Small Business

Home Room Construction: Remodeler's building plan: Double revenue Company targets homeowners considering do-it-yourself projects

January 23, 2006

Scott Heinemeyer's business is all about potential.

That's why Home Room Construction tackles many kinds of projects-everything from simple handyman services to complex room additions. After all, what's the point in limiting the possibilities?

"We are a big company that happens to be small right now," Heinemeyer said of his four-person firm.

All told, Home Room finishes anywhere from 200 to 300 projects a year, he said, and revenue is expected to nearly double to $500,000 in 2006.

Heinemeyer started the company in 2002 after working travel-heavy jobs in construction and sales. He launched Home Room from home, sinking $35,000 of his own money in the enterprise.

It took about three months to get the business off the ground, he said, growing from handyman services to room additions and custom jobs.

"As smaller jobs turned into larger ones, we identified basements as our niche," Heinemeyer said.

Now the firm's client list is composed mostly of middle-income homeowners who are in need of more living space: in a basement, an attic or brand-new room.

"We look at what you want and how you live in order to maximize the square footage ... and give you the best use of that space," he said.

But Home Room is far from alone in that marketplace. The company faces stiff competition-and not just from other small businesses.

"Our biggest competitive threat is a homeowner or a weekend warrior," Heinemeyer said. "A lot of folks can do their own home improvement projects, but that's a lot of nights and weekends."

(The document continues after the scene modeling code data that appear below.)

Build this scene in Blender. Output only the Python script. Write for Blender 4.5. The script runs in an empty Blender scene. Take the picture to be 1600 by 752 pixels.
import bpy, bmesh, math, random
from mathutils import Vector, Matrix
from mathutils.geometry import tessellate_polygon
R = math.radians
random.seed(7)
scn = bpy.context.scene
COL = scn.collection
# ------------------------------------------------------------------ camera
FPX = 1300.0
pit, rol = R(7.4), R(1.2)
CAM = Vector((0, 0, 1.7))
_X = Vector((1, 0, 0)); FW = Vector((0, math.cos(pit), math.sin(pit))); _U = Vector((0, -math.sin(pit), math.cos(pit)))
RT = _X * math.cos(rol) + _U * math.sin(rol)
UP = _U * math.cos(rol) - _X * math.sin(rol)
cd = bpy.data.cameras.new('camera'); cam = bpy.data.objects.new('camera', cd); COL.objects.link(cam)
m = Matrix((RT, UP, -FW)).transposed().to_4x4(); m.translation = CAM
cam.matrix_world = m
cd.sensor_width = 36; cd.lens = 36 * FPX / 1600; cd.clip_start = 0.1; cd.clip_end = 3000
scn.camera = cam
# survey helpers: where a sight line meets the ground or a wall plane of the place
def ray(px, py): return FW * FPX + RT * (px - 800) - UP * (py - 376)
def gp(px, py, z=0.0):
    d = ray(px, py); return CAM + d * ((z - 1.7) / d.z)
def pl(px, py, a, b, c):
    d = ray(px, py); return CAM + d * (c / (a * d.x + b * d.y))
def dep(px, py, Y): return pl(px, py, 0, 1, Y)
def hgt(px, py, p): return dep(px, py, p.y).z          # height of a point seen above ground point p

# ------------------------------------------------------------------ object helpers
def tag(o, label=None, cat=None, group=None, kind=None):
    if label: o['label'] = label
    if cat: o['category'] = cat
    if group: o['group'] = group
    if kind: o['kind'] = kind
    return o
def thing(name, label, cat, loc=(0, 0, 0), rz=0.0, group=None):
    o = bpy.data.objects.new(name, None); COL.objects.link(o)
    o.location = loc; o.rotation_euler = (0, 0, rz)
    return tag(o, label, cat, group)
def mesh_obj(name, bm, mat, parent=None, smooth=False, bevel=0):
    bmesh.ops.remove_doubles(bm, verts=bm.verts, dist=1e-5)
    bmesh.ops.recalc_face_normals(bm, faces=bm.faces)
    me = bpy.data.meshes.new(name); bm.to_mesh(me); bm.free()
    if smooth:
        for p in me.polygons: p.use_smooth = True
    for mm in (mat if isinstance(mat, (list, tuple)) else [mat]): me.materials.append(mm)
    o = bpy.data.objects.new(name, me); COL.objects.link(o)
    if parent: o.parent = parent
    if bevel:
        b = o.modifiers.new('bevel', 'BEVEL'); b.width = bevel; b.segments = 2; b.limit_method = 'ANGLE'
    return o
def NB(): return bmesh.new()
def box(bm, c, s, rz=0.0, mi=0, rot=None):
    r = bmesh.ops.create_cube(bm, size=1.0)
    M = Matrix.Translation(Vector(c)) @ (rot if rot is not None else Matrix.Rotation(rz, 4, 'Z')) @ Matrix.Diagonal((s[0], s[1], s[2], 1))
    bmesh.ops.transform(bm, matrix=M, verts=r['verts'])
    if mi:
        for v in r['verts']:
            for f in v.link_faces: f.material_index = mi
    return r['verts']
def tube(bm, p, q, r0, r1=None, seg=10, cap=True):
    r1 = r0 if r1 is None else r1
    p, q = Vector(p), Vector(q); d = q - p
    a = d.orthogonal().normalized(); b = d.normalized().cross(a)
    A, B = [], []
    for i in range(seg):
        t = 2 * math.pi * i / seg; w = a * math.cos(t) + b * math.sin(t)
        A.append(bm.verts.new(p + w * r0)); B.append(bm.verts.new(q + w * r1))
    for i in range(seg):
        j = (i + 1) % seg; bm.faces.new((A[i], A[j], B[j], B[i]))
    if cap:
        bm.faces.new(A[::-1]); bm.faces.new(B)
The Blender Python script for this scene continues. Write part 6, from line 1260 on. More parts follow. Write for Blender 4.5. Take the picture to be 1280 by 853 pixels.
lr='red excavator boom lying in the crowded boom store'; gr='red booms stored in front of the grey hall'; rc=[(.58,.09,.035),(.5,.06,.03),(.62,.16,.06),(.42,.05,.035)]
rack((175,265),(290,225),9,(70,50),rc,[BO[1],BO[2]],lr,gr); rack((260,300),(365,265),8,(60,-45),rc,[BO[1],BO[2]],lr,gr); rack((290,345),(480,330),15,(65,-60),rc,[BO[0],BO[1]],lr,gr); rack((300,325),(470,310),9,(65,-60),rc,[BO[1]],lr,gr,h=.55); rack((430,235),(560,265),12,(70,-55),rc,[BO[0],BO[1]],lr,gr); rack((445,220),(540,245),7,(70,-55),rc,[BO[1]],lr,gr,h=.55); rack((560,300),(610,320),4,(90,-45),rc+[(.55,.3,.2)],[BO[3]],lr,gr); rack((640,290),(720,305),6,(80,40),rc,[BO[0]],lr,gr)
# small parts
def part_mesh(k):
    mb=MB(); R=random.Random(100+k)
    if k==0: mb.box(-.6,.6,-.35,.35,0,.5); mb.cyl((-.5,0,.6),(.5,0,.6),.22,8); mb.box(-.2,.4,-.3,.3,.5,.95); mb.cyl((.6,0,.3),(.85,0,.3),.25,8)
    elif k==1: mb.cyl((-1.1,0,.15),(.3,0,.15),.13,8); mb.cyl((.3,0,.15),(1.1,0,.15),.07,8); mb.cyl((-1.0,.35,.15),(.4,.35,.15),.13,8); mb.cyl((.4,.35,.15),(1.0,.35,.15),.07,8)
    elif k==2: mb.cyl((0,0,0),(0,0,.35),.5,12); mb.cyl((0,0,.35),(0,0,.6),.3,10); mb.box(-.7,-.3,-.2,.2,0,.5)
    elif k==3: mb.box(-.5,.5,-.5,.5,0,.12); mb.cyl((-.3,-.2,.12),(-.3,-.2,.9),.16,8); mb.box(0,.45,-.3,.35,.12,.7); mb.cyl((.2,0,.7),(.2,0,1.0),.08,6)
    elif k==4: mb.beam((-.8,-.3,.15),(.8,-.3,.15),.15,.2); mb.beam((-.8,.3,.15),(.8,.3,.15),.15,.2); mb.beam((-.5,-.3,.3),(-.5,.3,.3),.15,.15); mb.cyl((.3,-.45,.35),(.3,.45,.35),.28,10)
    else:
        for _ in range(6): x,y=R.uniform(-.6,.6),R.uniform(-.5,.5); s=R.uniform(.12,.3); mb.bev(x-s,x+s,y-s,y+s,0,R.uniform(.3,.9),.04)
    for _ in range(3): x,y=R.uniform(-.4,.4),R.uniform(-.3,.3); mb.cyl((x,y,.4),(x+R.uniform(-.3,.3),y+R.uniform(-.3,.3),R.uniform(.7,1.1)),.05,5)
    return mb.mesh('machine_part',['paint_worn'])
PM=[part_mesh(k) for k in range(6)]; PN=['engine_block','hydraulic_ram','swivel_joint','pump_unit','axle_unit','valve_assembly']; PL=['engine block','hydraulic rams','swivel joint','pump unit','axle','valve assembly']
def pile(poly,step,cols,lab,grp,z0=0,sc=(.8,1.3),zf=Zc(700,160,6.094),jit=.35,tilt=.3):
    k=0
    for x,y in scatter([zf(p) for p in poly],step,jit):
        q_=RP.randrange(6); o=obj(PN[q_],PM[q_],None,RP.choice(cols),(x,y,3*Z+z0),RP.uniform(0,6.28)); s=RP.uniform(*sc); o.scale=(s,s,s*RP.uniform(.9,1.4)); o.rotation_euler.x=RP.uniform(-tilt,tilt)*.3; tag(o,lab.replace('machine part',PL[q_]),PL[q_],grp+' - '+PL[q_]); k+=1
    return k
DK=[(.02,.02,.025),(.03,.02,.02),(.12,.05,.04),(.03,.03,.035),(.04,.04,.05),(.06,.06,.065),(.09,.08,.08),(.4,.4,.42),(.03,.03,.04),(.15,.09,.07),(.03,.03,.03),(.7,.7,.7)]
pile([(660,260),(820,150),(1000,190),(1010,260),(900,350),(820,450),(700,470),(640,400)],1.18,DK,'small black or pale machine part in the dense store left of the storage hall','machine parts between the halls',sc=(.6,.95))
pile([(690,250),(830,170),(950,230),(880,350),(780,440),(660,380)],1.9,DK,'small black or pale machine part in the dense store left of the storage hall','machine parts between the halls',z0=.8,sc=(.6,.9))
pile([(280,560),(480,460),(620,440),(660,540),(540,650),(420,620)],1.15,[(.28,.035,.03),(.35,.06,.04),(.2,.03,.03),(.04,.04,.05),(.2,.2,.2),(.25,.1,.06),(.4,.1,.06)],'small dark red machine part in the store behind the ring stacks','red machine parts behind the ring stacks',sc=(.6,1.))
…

Selling his firm's services depends on his ability to show homeowners how much time they will save by hiring his company to do the work. The average basement-finishing project takes 400-500 hours, he said, and costs $20,000.

Homeowners think they can save money by doing the job themselves, but Heinemeyer's crew often has been called in to complete a project that has gone on a year or longer.

"Our clients like being able to come home at the end of 20 days and enjoy their basement or room addition," he said. "We can handle every aspect of the

project to make sure their needs are met."

Melissa Ebbert of Carmel said she was pleased with the work Home Room did finishing her family's basement.

"They were really efficient and much quicker than we thought they would be," Ebbert said. "Their prices were competitive and they were neat and tidy. I was amazed at how contained the mess was."

Tom and Suzanne Janke of Fishers hired Heinemeyer's company to do a full basement finish that incorporated a recording studio as well as a home theater. "He worked with us and was accommodating to help us maintain our budget and suggesting ways to save money," Tom Janke said.

After years of comfortable growth, Heinemeyer looks at 2006 as an opportunity to work toward a revenue goal of $500,000. He credits having a usable business plan helping to guide the company into the future and encourages any entrepreneur to attempt similar foresight.

"We just executed our biggest contract to date and our backlog looks good. Things are going well," he said. "We are growing at a rate that we can handle and I like what we have achieved in three years."


Home Room Construction owner Scott Heinemeyer works to convince customers they can't afford to tackle remodeling projects-like this finished basement-themselves, even if hiring him costs more money.